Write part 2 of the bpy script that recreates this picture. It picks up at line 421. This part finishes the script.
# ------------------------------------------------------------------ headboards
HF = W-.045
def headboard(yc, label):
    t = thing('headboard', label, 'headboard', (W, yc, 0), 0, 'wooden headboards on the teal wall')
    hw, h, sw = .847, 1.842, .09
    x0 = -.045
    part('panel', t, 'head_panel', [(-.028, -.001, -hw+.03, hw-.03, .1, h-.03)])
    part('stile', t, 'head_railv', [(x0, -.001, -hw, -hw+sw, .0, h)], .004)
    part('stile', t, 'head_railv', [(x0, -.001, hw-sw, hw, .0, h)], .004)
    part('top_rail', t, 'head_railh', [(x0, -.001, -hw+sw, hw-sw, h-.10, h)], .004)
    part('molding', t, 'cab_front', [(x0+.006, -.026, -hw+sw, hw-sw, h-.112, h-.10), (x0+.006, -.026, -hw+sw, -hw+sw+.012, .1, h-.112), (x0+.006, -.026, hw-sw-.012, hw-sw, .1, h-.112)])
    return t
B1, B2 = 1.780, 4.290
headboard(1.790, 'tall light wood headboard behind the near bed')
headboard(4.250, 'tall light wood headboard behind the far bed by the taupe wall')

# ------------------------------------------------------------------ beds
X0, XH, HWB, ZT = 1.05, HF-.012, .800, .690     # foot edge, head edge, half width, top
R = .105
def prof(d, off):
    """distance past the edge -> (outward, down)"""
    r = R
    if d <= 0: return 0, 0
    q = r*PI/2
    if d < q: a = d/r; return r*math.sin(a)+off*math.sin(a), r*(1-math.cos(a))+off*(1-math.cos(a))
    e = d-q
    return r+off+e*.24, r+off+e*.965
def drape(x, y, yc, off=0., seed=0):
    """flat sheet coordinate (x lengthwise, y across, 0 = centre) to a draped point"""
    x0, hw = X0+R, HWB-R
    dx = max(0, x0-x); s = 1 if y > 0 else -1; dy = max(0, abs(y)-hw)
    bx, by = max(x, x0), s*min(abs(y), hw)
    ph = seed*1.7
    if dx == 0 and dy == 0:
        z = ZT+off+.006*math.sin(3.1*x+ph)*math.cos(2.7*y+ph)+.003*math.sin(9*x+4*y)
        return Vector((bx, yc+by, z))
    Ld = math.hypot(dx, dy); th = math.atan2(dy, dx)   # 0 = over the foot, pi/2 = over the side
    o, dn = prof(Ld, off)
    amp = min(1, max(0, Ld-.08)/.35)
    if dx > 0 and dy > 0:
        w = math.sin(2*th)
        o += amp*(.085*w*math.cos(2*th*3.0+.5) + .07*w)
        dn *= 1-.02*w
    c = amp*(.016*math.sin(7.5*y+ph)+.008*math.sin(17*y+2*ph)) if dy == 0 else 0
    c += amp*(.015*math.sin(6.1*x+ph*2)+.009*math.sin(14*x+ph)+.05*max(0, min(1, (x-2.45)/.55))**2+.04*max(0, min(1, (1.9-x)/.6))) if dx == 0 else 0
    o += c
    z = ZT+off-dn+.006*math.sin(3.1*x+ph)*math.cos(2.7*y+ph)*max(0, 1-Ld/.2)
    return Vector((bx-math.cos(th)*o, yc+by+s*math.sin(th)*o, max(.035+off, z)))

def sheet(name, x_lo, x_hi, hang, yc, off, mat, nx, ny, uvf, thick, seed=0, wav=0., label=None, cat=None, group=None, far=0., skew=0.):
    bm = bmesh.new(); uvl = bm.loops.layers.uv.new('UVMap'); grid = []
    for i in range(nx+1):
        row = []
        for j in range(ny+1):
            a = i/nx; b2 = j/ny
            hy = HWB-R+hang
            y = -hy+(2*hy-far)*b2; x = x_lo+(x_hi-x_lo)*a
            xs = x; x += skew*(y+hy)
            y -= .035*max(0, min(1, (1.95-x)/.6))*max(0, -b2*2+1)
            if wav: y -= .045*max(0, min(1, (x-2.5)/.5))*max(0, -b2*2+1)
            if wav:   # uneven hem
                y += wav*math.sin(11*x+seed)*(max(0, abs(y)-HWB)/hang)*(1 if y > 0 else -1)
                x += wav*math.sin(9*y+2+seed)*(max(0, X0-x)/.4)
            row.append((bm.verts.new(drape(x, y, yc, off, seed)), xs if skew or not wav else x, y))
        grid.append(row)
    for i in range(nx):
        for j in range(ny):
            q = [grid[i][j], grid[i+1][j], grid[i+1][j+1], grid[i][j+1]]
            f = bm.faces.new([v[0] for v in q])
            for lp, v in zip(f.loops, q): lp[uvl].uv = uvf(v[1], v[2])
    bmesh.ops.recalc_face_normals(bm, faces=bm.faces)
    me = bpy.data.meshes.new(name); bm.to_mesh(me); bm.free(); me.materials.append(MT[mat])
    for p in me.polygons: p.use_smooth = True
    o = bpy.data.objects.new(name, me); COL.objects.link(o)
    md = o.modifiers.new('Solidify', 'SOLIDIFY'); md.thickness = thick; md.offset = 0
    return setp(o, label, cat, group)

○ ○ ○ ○

• **WHAT YOU NEED TO DO**
Working from the material above, retype it in its entirety without change.

• **FINISHED TASK**
Write part 2 of the bpy script that recreates this picture. It picks up at line 421. This part finishes the script.
# ------------------------------------------------------------------ headboards
HF = W-.045
def headboard(yc, label):
    t = thing('headboard', label, 'headboard', (W, yc, 0), 0, 'wooden headboards on the teal wall')
    hw, h, sw = .847, 1.842, .09
    x0 = -.045
    part('panel', t, 'head_panel', [(-.028, -.001, -hw+.03, hw-.03, .1, h-.03)])
    part('stile', t, 'head_railv', [(x0, -.001, -hw, -hw+sw, .0, h)], .004)
    part('stile', t, 'head_railv', [(x0, -.001, hw-sw, hw, .0, h)], .004)
    part('top_rail', t, 'head_railh', [(x0, -.001, -hw+sw, hw-sw, h-.10, h)], .004)
    part('molding', t, 'cab_front', [(x0+.006, -.026, -hw+sw, hw-sw, h-.112, h-.10), (x0+.006, -.026, -hw+sw, -hw+sw+.012, .1, h-.112), (x0+.006, -.026, hw-sw-.012, hw-sw, .1, h-.112)])
    return t
B1, B2 = 1.780, 4.290
headboard(1.790, 'tall light wood headboard behind the near bed')
headboard(4.250, 'tall light wood headboard behind the far bed by the taupe wall')

# ------------------------------------------------------------------ beds
X0, XH, HWB, ZT = 1.05, HF-.012, .800, .690     # foot edge, head edge, half width, top
R = .105
def prof(d, off):
    """distance past the edge -> (outward, down)"""
    r = R
    if d <= 0: return 0, 0
    q = r*PI/2
    if d < q: a = d/r; return r*math.sin(a)+off*math.sin(a), r*(1-math.cos(a))+off*(1-math.cos(a))
    e = d-q
    return r+off+e*.24, r+off+e*.965
def drape(x, y, yc, off=0., seed=0):
    """flat sheet coordinate (x lengthwise, y across, 0 = centre) to a draped point"""
    x0, hw = X0+R, HWB-R
    dx = max(0, x0-x); s = 1 if y > 0 else -1; dy = max(0, abs(y)-hw)
    bx, by = max(x, x0), s*min(abs(y), hw)
    ph = seed*1.7
    if dx == 0 and dy == 0:
        z = ZT+off+.006*math.sin(3.1*x+ph)*math.cos(2.7*y+ph)+.003*math.sin(9*x+4*y)
        return Vector((bx, yc+by, z))
    Ld = math.hypot(dx, dy); th = math.atan2(dy, dx)   # 0 = over the foot, pi/2 = over the side
    o, dn = prof(Ld, off)
    amp = min(1, max(0, Ld-.08)/.35)
    if dx > 0 and dy > 0:
        w = math.sin(2*th)
        o += amp*(.085*w*math.cos(2*th*3.0+.5) + .07*w)
        dn *= 1-.02*w
    c = amp*(.016*math.sin(7.5*y+ph)+.008*math.sin(17*y+2*ph)) if dy == 0 else 0
    c += amp*(.015*math.sin(6.1*x+ph*2)+.009*math.sin(14*x+ph)+.05*max(0, min(1, (x-2.45)/.55))**2+.04*max(0, min(1, (1.9-x)/.6))) if dx == 0 else 0
    o += c
    z = ZT+off-dn+.006*math.sin(3.1*x+ph)*math.cos(2.7*y+ph)*max(0, 1-Ld/.2)
    return Vector((bx-math.cos(th)*o, yc+by+s*math.sin(th)*o, max(.035+off, z)))

def sheet(name, x_lo, x_hi, hang, yc, off, mat, nx, ny, uvf, thick, seed=0, wav=0., label=None, cat=None, group=None, far=0., skew=0.):
    bm = bmesh.new(); uvl = bm.loops.layers.uv.new('UVMap'); grid = []
    for i in range(nx+1):
        row = []
        for j in range(ny+1):
            a = i/nx; b2 = j/ny
            hy = HWB-R+hang
            y = -hy+(2*hy-far)*b2; x = x_lo+(x_hi-x_lo)*a
            xs = x; x += skew*(y+hy)
            y -= .035*max(0, min(1, (1.95-x)/.6))*max(0, -b2*2+1)
            if wav: y -= .045*max(0, min(1, (x-2.5)/.5))*max(0, -b2*2+1)
            if wav:   # uneven hem
                y += wav*math.sin(11*x+seed)*(max(0, abs(y)-HWB)/hang)*(1 if y > 0 else -1)
                x += wav*math.sin(9*y+2+seed)*(max(0, X0-x)/.4)
            row.append((bm.verts.new(drape(x, y, yc, off, seed)), xs if skew or not wav else x, y))
        grid.append(row)
    for i in range(nx):
        for j in range(ny):
            q = [grid[i][j], grid[i+1][j], grid[i+1][j+1], grid[i][j+1]]
            f = bm.faces.new([v[0] for v in q])
            for lp, v in zip(f.loops, q): lp[uvl].uv = uvf(v[1], v[2])
    bmesh.ops.recalc_face_normals(bm, faces=bm.faces)
    me = bpy.data.meshes.new(name); bm.to_mesh(me); bm.free(); me.materials.append(MT[mat])
    for p in me.polygons: p.use_smooth = True
    o = bpy.data.objects.new(name, me); COL.objects.link(o)
    md = o.modifiers.new('Solidify', 'SOLIDIFY'); md.thickness = thick; md.offset = 0
    return setp(o, label, cat, group)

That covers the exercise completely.